SOURCE EXCERPT:
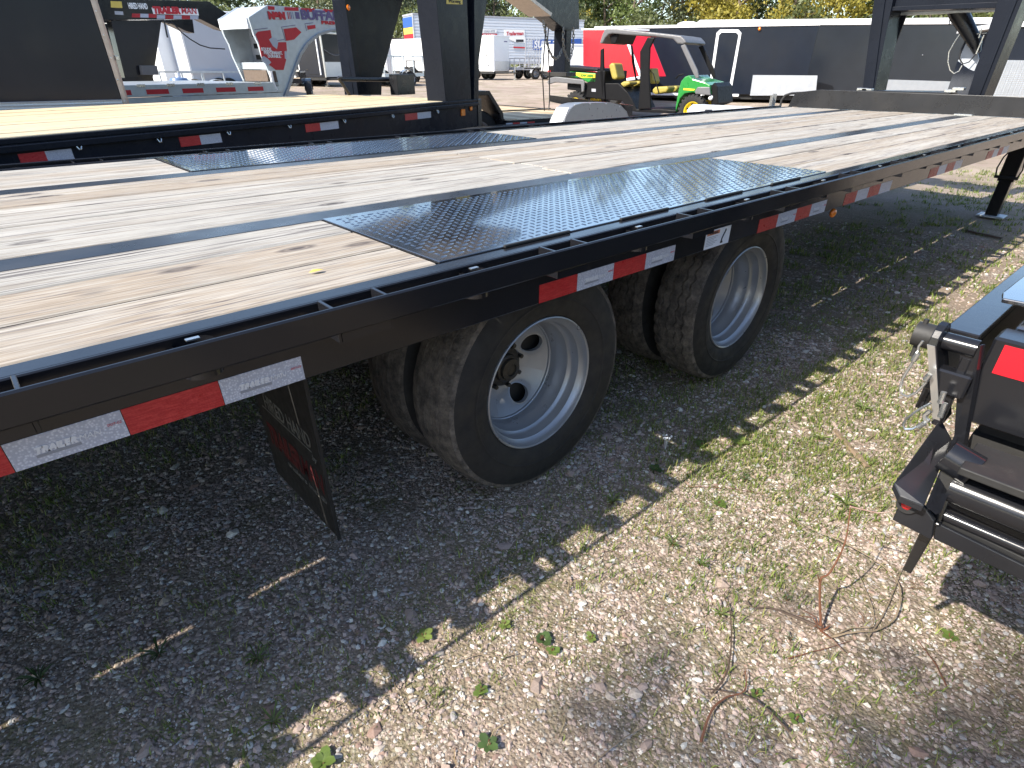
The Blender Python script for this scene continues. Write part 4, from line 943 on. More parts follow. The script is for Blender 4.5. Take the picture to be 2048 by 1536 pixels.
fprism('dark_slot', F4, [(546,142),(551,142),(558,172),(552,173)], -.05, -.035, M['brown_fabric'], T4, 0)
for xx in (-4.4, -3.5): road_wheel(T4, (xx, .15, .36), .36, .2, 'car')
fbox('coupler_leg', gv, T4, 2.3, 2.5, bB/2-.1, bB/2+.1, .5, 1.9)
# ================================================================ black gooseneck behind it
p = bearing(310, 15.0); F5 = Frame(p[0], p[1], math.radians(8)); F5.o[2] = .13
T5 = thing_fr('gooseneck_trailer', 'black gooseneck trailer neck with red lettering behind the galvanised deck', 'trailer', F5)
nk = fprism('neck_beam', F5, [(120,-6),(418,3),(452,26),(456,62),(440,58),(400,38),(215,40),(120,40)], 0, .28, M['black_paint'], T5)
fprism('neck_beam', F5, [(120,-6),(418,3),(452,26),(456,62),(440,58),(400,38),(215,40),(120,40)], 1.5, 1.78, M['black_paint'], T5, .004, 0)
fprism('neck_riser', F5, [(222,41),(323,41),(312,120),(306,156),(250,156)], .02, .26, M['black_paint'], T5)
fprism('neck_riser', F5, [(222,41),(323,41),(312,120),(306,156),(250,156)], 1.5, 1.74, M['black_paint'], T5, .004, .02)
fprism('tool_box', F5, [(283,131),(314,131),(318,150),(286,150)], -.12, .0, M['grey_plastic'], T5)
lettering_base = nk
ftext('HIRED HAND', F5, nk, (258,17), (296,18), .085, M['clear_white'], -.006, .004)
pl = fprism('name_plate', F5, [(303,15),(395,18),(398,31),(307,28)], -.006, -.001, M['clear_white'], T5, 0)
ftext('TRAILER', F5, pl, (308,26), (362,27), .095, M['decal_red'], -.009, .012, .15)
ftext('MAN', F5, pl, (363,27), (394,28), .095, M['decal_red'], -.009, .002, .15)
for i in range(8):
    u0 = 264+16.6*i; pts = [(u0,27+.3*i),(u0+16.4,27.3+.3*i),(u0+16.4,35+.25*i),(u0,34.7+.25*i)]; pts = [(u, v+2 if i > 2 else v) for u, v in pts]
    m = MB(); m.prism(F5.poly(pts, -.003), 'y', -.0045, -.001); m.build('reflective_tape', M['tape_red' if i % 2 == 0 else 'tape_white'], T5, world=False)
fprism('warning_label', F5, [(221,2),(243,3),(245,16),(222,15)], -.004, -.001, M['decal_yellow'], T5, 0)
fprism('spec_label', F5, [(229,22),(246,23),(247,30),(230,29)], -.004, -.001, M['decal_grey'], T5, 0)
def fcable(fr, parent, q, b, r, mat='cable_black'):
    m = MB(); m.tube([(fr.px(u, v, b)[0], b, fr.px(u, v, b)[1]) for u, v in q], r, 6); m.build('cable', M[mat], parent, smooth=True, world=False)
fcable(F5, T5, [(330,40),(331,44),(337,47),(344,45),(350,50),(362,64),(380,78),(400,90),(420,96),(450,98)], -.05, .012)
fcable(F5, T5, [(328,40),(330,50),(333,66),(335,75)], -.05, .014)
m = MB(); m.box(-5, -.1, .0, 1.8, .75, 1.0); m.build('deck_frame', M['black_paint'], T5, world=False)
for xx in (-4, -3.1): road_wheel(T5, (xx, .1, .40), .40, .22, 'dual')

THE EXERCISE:
All of the lines above should be printed exactly, minus the pictures.

OUTPUT:
The Blender Python script for this scene continues. Write part 4, from line 943 on. More parts follow. The script is for Blender 4.5. Take the picture to be 2048 by 1536 pixels.
fprism('dark_slot', F4, [(546,142),(551,142),(558,172),(552,173)], -.05, -.035, M['brown_fabric'], T4, 0)
for xx in (-4.4, -3.5): road_wheel(T4, (xx, .15, .36), .36, .2, 'car')
fbox('coupler_leg', gv, T4, 2.3, 2.5, bB/2-.1, bB/2+.1, .5, 1.9)
# ================================================================ black gooseneck behind it
p = bearing(310, 15.0); F5 = Frame(p[0], p[1], math.radians(8)); F5.o[2] = .13
T5 = thing_fr('gooseneck_trailer', 'black gooseneck trailer neck with red lettering behind the galvanised deck', 'trailer', F5)
nk = fprism('neck_beam', F5, [(120,-6),(418,3),(452,26),(456,62),(440,58),(400,38),(215,40),(120,40)], 0, .28, M['black_paint'], T5)
fprism('neck_beam', F5, [(120,-6),(418,3),(452,26),(456,62),(440,58),(400,38),(215,40),(120,40)], 1.5, 1.78, M['black_paint'], T5, .004, 0)
fprism('neck_riser', F5, [(222,41),(323,41),(312,120),(306,156),(250,156)], .02, .26, M['black_paint'], T5)
fprism('neck_riser', F5, [(222,41),(323,41),(312,120),(306,156),(250,156)], 1.5, 1.74, M['black_paint'], T5, .004, .02)
fprism('tool_box', F5, [(283,131),(314,131),(318,150),(286,150)], -.12, .0, M['grey_plastic'], T5)
lettering_base = nk
ftext('HIRED HAND', F5, nk, (258,17), (296,18), .085, M['clear_white'], -.006, .004)
pl = fprism('name_plate', F5, [(303,15),(395,18),(398,31),(307,28)], -.006, -.001, M['clear_white'], T5, 0)
ftext('TRAILER', F5, pl, (308,26), (362,27), .095, M['decal_red'], -.009, .012, .15)
ftext('MAN', F5, pl, (363,27), (394,28), .095, M['decal_red'], -.009, .002, .15)
for i in range(8):
    u0 = 264+16.6*i; pts = [(u0,27+.3*i),(u0+16.4,27.3+.3*i),(u0+16.4,35+.25*i),(u0,34.7+.25*i)]; pts = [(u, v+2 if i > 2 else v) for u, v in pts]
    m = MB(); m.prism(F5.poly(pts, -.003), 'y', -.0045, -.001); m.build('reflective_tape', M['tape_red' if i % 2 == 0 else 'tape_white'], T5, world=False)
fprism('warning_label', F5, [(221,2),(243,3),(245,16),(222,15)], -.004, -.001, M['decal_yellow'], T5, 0)
fprism('spec_label', F5, [(229,22),(246,23),(247,30),(230,29)], -.004, -.001, M['decal_grey'], T5, 0)
def fcable(fr, parent, q, b, r, mat='cable_black'):
    m = MB(); m.tube([(fr.px(u, v, b)[0], b, fr.px(u, v, b)[1]) for u, v in q], r, 6); m.build('cable', M[mat], parent, smooth=True, world=False)
fcable(F5, T5, [(330,40),(331,44),(337,47),(344,45),(350,50),(362,64),(380,78),(400,90),(420,96),(450,98)], -.05, .012)
fcable(F5, T5, [(328,40),(330,50),(333,66),(335,75)], -.05, .014)
m = MB(); m.box(-5, -.1, .0, 1.8, .75, 1.0); m.build('deck_frame', M['black_paint'], T5, world=False)
for xx in (-4, -3.1): road_wheel(T5, (xx, .1, .40), .40, .22, 'dual')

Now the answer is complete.